Retype the listing that follows, exactly as written.

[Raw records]
————

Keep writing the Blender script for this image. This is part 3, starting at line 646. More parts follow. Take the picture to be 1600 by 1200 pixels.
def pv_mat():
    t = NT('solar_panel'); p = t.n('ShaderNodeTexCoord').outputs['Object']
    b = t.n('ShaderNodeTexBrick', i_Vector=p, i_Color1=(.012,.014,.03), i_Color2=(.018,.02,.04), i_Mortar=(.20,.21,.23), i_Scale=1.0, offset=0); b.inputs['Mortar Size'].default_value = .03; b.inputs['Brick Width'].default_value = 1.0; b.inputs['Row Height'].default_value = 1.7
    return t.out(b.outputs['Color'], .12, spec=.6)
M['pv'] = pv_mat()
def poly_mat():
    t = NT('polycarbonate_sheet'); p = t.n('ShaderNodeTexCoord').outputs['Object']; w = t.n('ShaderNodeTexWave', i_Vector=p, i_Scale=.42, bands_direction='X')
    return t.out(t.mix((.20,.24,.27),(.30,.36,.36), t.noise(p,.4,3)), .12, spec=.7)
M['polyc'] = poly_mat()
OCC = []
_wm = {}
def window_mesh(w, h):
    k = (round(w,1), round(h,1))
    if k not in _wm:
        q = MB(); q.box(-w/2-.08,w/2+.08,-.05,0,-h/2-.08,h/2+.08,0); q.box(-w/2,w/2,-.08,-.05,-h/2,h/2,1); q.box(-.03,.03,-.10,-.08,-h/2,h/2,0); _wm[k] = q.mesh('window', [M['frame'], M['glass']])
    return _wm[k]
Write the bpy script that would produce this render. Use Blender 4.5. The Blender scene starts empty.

————

- [Response for this exercise]
Keep writing the Blender script for this image. This is part 3, starting at line 646. More parts follow. Take the picture to be 1600 by 1200 pixels.
def pv_mat():
    t = NT('solar_panel'); p = t.n('ShaderNodeTexCoord').outputs['Object']
    b = t.n('ShaderNodeTexBrick', i_Vector=p, i_Color1=(.012,.014,.03), i_Color2=(.018,.02,.04), i_Mortar=(.20,.21,.23), i_Scale=1.0, offset=0); b.inputs['Mortar Size'].default_value = .03; b.inputs['Brick Width'].default_value = 1.0; b.inputs['Row Height'].default_value = 1.7
    return t.out(b.outputs['Color'], .12, spec=.6)
M['pv'] = pv_mat()
def poly_mat():
    t = NT('polycarbonate_sheet'); p = t.n('ShaderNodeTexCoord').outputs['Object']; w = t.n('ShaderNodeTexWave', i_Vector=p, i_Scale=.42, bands_direction='X')
    return t.out(t.mix((.20,.24,.27),(.30,.36,.36), t.noise(p,.4,3)), .12, spec=.7)
M['polyc'] = poly_mat()
OCC = []
_wm = {}
def window_mesh(w, h):
    k = (round(w,1), round(h,1))
    if k not in _wm:
        q = MB(); q.box(-w/2-.08,w/2+.08,-.05,0,-h/2-.08,h/2+.08,0); q.box(-w/2,w/2,-.08,-.05,-h/2,h/2,1); q.box(-.03,.03,-.10,-.08,-h/2,h/2,0); _wm[k] = q.mesh('window', [M['frame'], M['glass']])
    return _wm[k]
Write the bpy script that would produce this render. Use Blender 4.5. The Blender scene starts empty.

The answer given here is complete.